Keeping in mind Pratt's intoxication defense, we note that in order to prove burglary, the State was obligated to do more than demonstrate that Pratt was mentally capable of entertaining general intent to break and enter. Rather, the State had to prove that he was capable of and did entertain a more complex intellectual thought, specific *302 intent to commit a felony once inside. Subsumed in the finding of specific intent is a finding of capacity for general intent to break and enter. One cannot be so intoxicated as to unintentionally break and enter and at the same time harbor the intent to commit a certain act inside. Proof of the specific intent is ipso facto proof that the breaking and entering was intentional.

We find no error here. The court properly instructed the jury.

II. Sufficiency of the Evidence

Pratt argues the evidence was insufficient to convict him of burglary. We will neither reweigh the evidence nor judge the credibility of witnesses. Loyd v. State (1980), 272 Ind. 404, 398 N.E.2d 1260. Looking only to the evidence most favorable to the State, we will not disturb a judgment of conviction where the trier of fact heard substantial evidence of probative value on each element of the crime charged. Williams v. State (1982), Ind., 433 N.E.2d 769.

The State established that on April 8, 1984, the residence of Paul Stoltzfus was broken into and several guns were stolen. State's witness Burley testified that he and Pratt spent that day drinking heavily and smoking marijuana. The topic of discussion eventually turned to means of "making" money. Burley was a neighbor of the Stoltzfuses and, knowing they were out of town, he suggested burglarizing their residence. Pratt agreed.

Burley testified that he removed the screen from a window and that Pratt broke the glass to gain entry. Pratt bundled the guns in a bedspread, and the two fled when headlights appeared outside. Several witnesses testified that Pratt had possession of the guns after the burglary and that he mentioned breaking into a house. The stolen guns were found in a search of an automobile belonging to Pratt's mother.

The foregoing evidence sufficed to prove beyond a reasonable doubt that Pratt broke into the Stoltzfus house and entered with the intent to commit theft. Pratt argues that, although he was shown to have possessed the stolen goods, only Burley's testimony implicated him in the act of breaking and entering. Nevertheless, Burley's testimony alone was enough to sustain the conviction. Didio v. State (1984), Ind., 471 N.E.2d 1117.

Pratt goes on to argue that the evidence of his intoxicated state at the time of the crime negated the element of criminal intent, rendering his conviction contrary to law. Pratt is correct that in Indiana voluntary intoxication is a defense to any crime, if it is shown that the defendant was, by his intoxication, non compos mentis. Terry v.
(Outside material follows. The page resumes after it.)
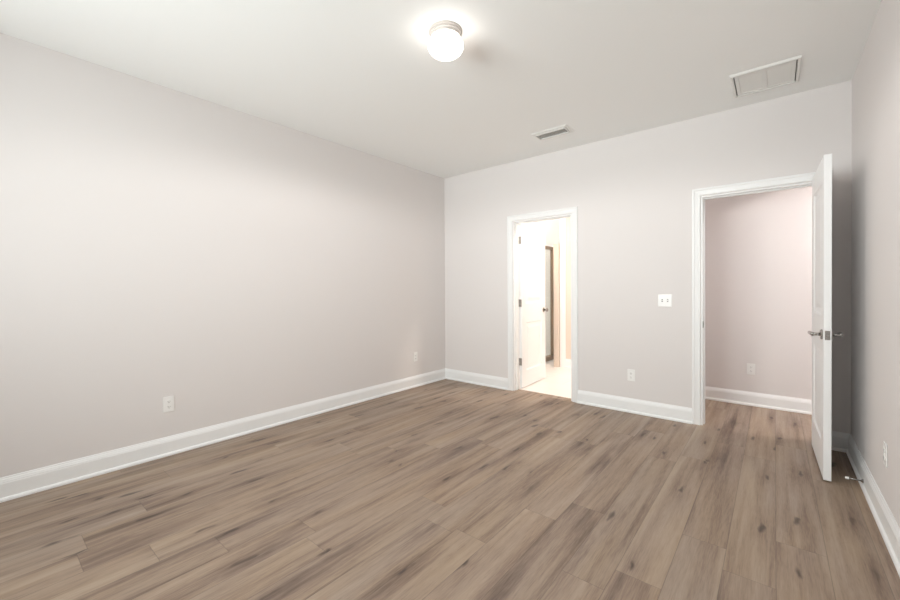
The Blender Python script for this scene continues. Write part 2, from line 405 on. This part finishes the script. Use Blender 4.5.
# local x -> world -y ; local y -> world +x
bm = bmesh.new(); door_leaf(bm, DW2, DT, 2.050, [(.115, DW2-.115, .215, .80), (.115, DW2-.115, 1.03, 1.905)])
build('door_leaf', bm, TRIM, r, .0015, 1)
lever(r, DW2-.060, 0, .915, -1, -1); lever(r, DW2-.060, DT, .915, 1, -1)
bm = bmesh.new(); box(bm, 0, .0015, -.0125, .0125, -.029, .029)
lp = build('latch_plate', bm, NICKEL, r, .0008, loc=(DW2-.0003, DT/2, .915))
bm = bmesh.new(); box(bm, 0, .011, -.007, .007, -.009, .009); build('latch_bolt', bm, NICKEL, lp, .002, loc=(.001, 0, 0))
for z in (.20, 1.0, 1.80): hinge(r, .0, .0, z, (-.003, .044))

# bathroom door: hinged on the left jamb, swung into the bathroom
r = tag(empty('door_1', (-2.384, 4.260, .012), (0, 0, math.radians(92.6))), 'white panelled bathroom door swung inward against the left', 'door', kind='structure')
DW1 = .705
bm = bmesh.new(); door_leaf(bm, DW1, DT, 2.012, [(.115, DW1-.115, .20, .80), (.115, DW1-.115, 1.03, 1.90)])
build('door_leaf', bm, TRIM, r, .0015, 1)
bm = bmesh.new()
tube(bm, [(0, 0, 0), (0, -.006, 0), (0, -.009, 0)], [.032, .032, .026], 28)
tube(bm, [(0, -.008, 0), (0, -.03, 0), (0, -.036, 0), (0, -.045, 0), (0, -.056, 0), (0, -.062, 0), (0, -.064, 0)], [.011, .011, .021, .0265, .025, .015, .003], 24)
build('door_knob', bm, NICKEL, r, smooth=True, loc=(DW1-.060, 0, .93))
for z in (.32, 1.04, 1.81):
    bm = bmesh.new(); box(bm, -.0018, 0, 0, .034, -.045, .045); o = build('hinge', bm, NICKEL, r, .0006, loc=(0, .002, z))
    bm = bmesh.new(); tube(bm, [(0, 0, -.048), (0, 0, -.044), (0, 0, .044), (0, 0, .048)], [.003, .006, .006, .003], 12)
    build('hinge_pin', bm, NICKEL, o, loc=(-.005, .041, 0))

# ------------------------------------------------------------------ bathroom contents
bm = bmesh.new(); box(bm, -2.675, -2.597, 5.78, 6.05, 0, 1.93)
tag(build('wall_shower_end', bm, BWALL, None, .004), 'narrow beige tiled wall end beside the shower', 'wall', kind='structure')
bm = bmesh.new(); box(bm, -2.590, -2.500, 5.825, 5.84+WT+.015, 0, 2.35)
tag(build('trim_3', bm, TRIM, None, .004), 'white upright trim at the left end of the beige bathroom wall', 'trim', kind='structure')
r = tag(empty('shower_enclosure', (-3.0, 5.4, 0)), 'glass shower enclosure in a bronze frame behind the bathroom door', 'shower')
bm = bmesh.new(); box(bm, -.03, .03, 0, 1.06, 1.90, 1.95); build('top_rail', bm, BRONZE, r, .003)
bm = bmesh.new(); box(bm, -.045, .045, 0, 1.06, .0, .07); build('bottom_rail', bm, BRONZE, r, .003)
for y in (0, 1.01): 
    bm = bmesh.new(); box(bm, -.025, .025, y, y+.05, .07, 1.90); build('post', bm, BRONZE, r, .003)
bm = bmesh.new(); box(bm, -.004, .004, .05, 1.01, .07, 1.90); build('glass_panel', bm, GLASS, r)

# ------------------------------------------------------------------ lights as fixtures
def flush_light(loc, m, label, s=1.0, bulb=0):
    r = tag(empty('ceiling_light', loc), label, 'ceiling light')
    bm = bmesh.new()
    lathe(bm, [(0, 0), (.098*s, 0), (.098*s, -.010), (.093*s, -.013), (.093*s, -.023), (.088*s, -.026), (.088*s, -.041), (.080*s, -.044), (0, -.044)])
    build('base', bm, BASEM, r, smooth=False)
    bm = bmesh.new()
    lathe(bm, [(0, -.0445), (.086*s, -.0445)]+[(.105*s*math.sin(a), -.088+.062*s*math.cos(a)) for a in [math.pi*(.30+.70*k/24) for k in range(24)]]+[(0, -.088-.062*s)])
    build('globe', bm, m, r, smooth=True)
    if bulb:
        l = bpy.data.lights.new('bulb', 'SPOT'); l.energy = bulb; l.color = (1, .975, .95); l.shadow_soft_size = .07; l.spot_size = math.radians(179); l.spot_blend = .25   # spot added below the globe; its downward cone keeps it off the ceiling
        o = bpy.data.objects.new('bulb', l); COL.objects.link(o); o.parent = r; o.location = (0, 0, -.225)
    return r
flush_light((-1.500, 1.788, H), GLOBE, 'round flush ceiling light with a glowing white glass globe', bulb=BULB)
flush_light((-1.43, 4.60, H), BGLOBE, 'lit bathroom ceiling light just inside the narrow doorway, out of sight', .7)
flush_light((1.60, 4.62, 2.985), HGLOBE, 'lit hall ceiling light to the right of the wide doorway, out of sight', .45)

flush_light((-3.25, 5.15, H), SHOWER_FILL, 'unseen ceiling light added to brighten the shower, behind the open bathroom door', .7)  # added lamp; brightens the shower where the open door blocks the other light

# ------------------------------------------------------------------ vents
# small supply register: stamped face with curved blades
r = tag(empty('ceiling_vent', (-1.672, 3.602, H)), 'small narrow louvred supply vent in the ceiling', 'vent')
bm = bmesh.new(); L, Wd = .18, .10
def ringframe(bm, L, W, t, z0, z1, lip):
    o = [(-L, -W), (L, -W), (L, W), (-L, W)]; i = [(-L+t, -W+t), (L-t, -W+t), (L-t, W-t), (-L+t, W-t)]
    m_ = [(-L+t*.35, -W+t*.35), (L-t*.35, -W+t*.35), (L-t*.35, W-t*.35), (-L+t*.35, W-t*.35)]
    A = [bm.verts.new((x, y, z0)) for x, y in o]; A2 = [bm.verts.new((x, y, z0-lip)) for x, y in o]; B = [bm.verts.new((x, y, z1)) for x, y in m_]
    C = [bm.verts.new((x, y, z1)) for x, y in i]; D = [bm.verts.new((x, y, z0)) for x, y in i]
    for P, Q in ((A, A2), (A2, B), (B, C), (C, D), (D, A)):
        for k in range(4): bm.faces.new((P[k], P[(k+1) % 4], Q[(k+1) % 4], Q[k]))
ringframe(bm, L, Wd, .028, 0, -.010, .002); build('vent_frame', bm, VENT, r)
bm = bmesh.new(); box(bm, -L+.028, L-.028, -Wd+.028, Wd-.028, -.0015, -.0005); build('duct_shade_sheet', bm, DUCT, r)  # flat grey sheet, shade of the duct put into its colour
y = -.068
bm = bmesh.new()
pr = [(y, -.003), (y+.002, -.008), (y+.008, -.013), (y+.018, -.016), (y+.018, -.0172), (y+.0072, -.0142), (y+.0006, -.0088), (y-.0013, -.003)]
sweep(bm, pr, [((-L+.030, 0, 0), (0, 1, 0), (0, 0, 1)), ((L-.030, 0, 0), (0, 1, 0), (0, 0, 1))])
build('blade', bm, VENT, r)
for x in (-L+.030, L-.034):
    bm = bmesh.new(); box(bm, x, x+.004, -.062, .071, -.020, -.003); build('end_plate', bm, VENT, r)
bm = bmesh.new(); box(bm, -L+.034, L-.034, .066, .071, -.016, -.003); build('back_plate', bm, VENT, r)
bm = bmesh.new()
for k in range(15):
    x = -L+.045+k*.0193; box(bm, x, x+.0022, -.030, .065, -.012, -.004)
build('cross_fins', bm, VENT, r)

# large return-air grille
r = tag(empty('return_air_grille', (-.058, 3.672, H)), 'large square return air grille with two louvred halves in the ceiling', 'vent')
bm = bmesh.new(); L, Wd = .195, .205
ringframe(bm, L, Wd, .020, 0, -.016, .006); build('grille_frame', bm, VENT, r, .001)
bm = bmesh.new(); box(bm, -L+.02, L-.02, -Wd+.02, Wd-.02, -.0014, -.0004); build('duct_shade_sheet', bm, DUCT, r)  # grey sheet painted as the shaded inside of the return duct
fx, fy = L-.027, Wd-.022
bm = bmesh.new()
box(bm, -fx, fx, -fy, -fy+.032, -.012, -.003); box(bm, -fx, fx, fy-.032, fy, -.012, -.003)
box(bm, -fx, -fx+.022, -fy+.032, fy-.032, -.012, -.003); box(bm, fx-.022, fx, -fy+.032, fy-.032, -.012, -.003)
box(bm, -.013, .013, -fy+.032, fy-.032, -.012, -.003); build('filter_door', bm, VENT, r, .0012)
for sx in (-1, 1):
    bm = bmesh.new(); a, b = sorted((sx*.013, sx*(fx-.022)))
    n = 24; y0 = -fy+.032; st = (2*fy-.064)/n
    for k in range(n):
        y = y0+k*st
        pr = [(y, -.0035), (y+st*1.0, -.0085), (y+st*1.0, -.0075), (y, -.0025)]
        sweep(bm, pr, [((a, 0, 0), (0, 1, 0), (0, 0, 1)), ((b, 0, 0), (0, 1, 0), (0, 0, 1))])
    build('louvre_panel', bm, VENT, r)

# ------------------------------------------------------------------ outlets and switch
def wallmount(name, p, side, label, cat, group=None):
    """local x along the wall, local z up, local -y out of the wall"""
    rz = {'back': 0, 'left': math.radians(90), 'right': math.radians(-90)}[side]
    return tag(empty(name, p, (0, 0, rz)), label, cat, group)
def disc_prism(bm, pts, y0, y1):
    a = [bm.verts.new((x, y0, z)) for x, z in pts]; b = [bm.verts.new((x, y1, z)) for x, z in pts]
    bm.faces.new(a); bm.faces.new(b)
    for k in range(len(pts)): bm.faces.new((a[k], a[(k+1) % len(pts)], b[(k+1) % len(pts)], b[k]))
def outlet(p, side, label):
    r = wallmount('wall_outlet', p, side, label, 'outlet')
    bm = bmesh.new(); box(bm, -.035, .035, -.0055, 0, -.0575, .0575); build('cover_plate', bm, PLASTIC, r, .003, 3)
    for dz in (.0195, -.0195):
        pts = []
        for k in range(28):
            a = 2*math.pi*k/28; pts.append((.0175*math.cos(a), dz+max(-.0135, min(.0135, .0175*math.sin(a)))))
        bm = bmesh.new(); disc_prism(bm, pts, -.0085, -.005); s = build('socket', bm, PLASTIC, r)
        bm = bmesh.new()
        box(bm, -.0072, -.0050, -.0088, -.008, dz-.003, dz+.006); box(bm, .0050, .0072, -.0088, -.008, dz-.002, dz+.005)
        disc_prism(bm, [(.0024*math.cos(2*math.pi*k/12), dz-.0085+.0024*math.sin(2*math.pi*k/12)) for k in range(12)], -.0088, -.008)
        build('slot', bm, DARKP, s)
    bm = bmesh.new(); tube(bm, [(0, -.0055, 0), (0, -.0066, 0)], [.003, .0024], 12); build('screw', bm, PLASTIC, r)
    return r
outlet((XL, .919, .380), 'left', 'white duplex outlet low on the long left wall, nearest the viewer')
outlet((XL, 3.545, .375), 'left', 'white duplex outlet low on the left wall near the far corner')
outlet((-1.094, YB, .368), 'back', 'white duplex outlet low on the far wall between the two doorways')
outlet((-.190, HY, .378), 'back', 'white duplex outlet on the hall wall, seen through the wide doorway')
outlet((XR, 2.94, .378), 'right', 'white duplex outlet low on the right wall past the open door')
r = wallmount('light_switch', (-.795, YB, 1.111), 'back', 'white double light switch on the wall left of the hall doorway', 'light switch')
bm = bmesh.new(); box(bm, -.058, .058, -.0055, 0, -.058, .058); build('switch_plate', bm, PLASTIC, r, .003, 3)
for x in (-.023, .023):
    bm = bmesh.new(); box(bm, x-.0052, x+.0052, -.0065, -.005, -.0125, .0125); b_ = build('toggle_slot', bm, DARKP, r)
    bm = bmesh.new(); disc_prism(bm, [(x-.0042, -.006), (x+.0042, -.006), (x+.0042, .006), (x-.0042, .006)], -.0075, -.005)
    box(bm, x-.0038, x+.0038, -.016, -.0065, .000, .0075); build('toggle', bm, PLASTIC, b_, .0008)
    for z in (-.030, .030):
        bm = bmesh.new(); tube(bm, [(x, -.0055, z), (x, -.0066, z)], [.003, .0024], 12); build('screw', bm, PLASTIC, r)

# ------------------------------------------------------------------ door stop on the right baseboard
r = tag(empty('door_stop', (XR-.0155, 3.462, .036)), 'slim metal door stop with a white tip on the right baseboard', 'door stop')
bm = bmesh.new(); tube(bm, [(0, 0, 0), (-.003, 0, 0), (-.010, 0, 0)], [.0125, .0125, .006], 20); build('mount', bm, NICKEL, r)
bm = bmesh.new(); tube(bm, [(-.008, 0, 0), (-.066, 0, 0)], [.0042, .0042], 14); build('rod', bm, NICKEL, r, smooth=True)
bm = bmesh.new(); tube(bm, [(-.062, 0, 0), (-.064, 0, 0), (-.078, 0, 0), (-.080, 0, 0)], [.006, .0085, .0085, .006], 18); build('rubber_tip', bm, RUBBER, r, smooth=False)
State (1984), Ind., 465 N.E.2d 1085. However, whether or not Pratt's intoxication prevented him from forming the requisite mens rea was a question of fact upon which he bore the burden of proof. Wagner v. State (1985), Ind., 474 N.E.2d 476. As a general rule, one who is shown to have been able to form a plan and carry it out by instructing others, operating equipment or accomplishing other physical or intellectual acts, will not be relieved of criminal responsibility via a defense of voluntary intoxication. Terry v. State, supra, 465 N.E.2d at 1088.

Although the evidence was that Pratt and Burley had been drinking beer and smoking marijuana all day before the burglary, Pratt's girlfriend testified he was drunk, but "not real drunk". Burley testified that he was not so intoxicated that he did not realize what he was doing. He and Pratt were able to gain quick entry into the house, gather up valuables, and leave hurriedly when a car approached. Afterward, Pratt drove his girlfriend home.

The jury reasonably concluded that Pratt harbored the requisite criminal intent despite his claim of intoxication.

The judgment of the trial court is affirmed.

GIVAN, C.J., and DeBRULER, PIVARNIK and DICKSON, JJ., concur.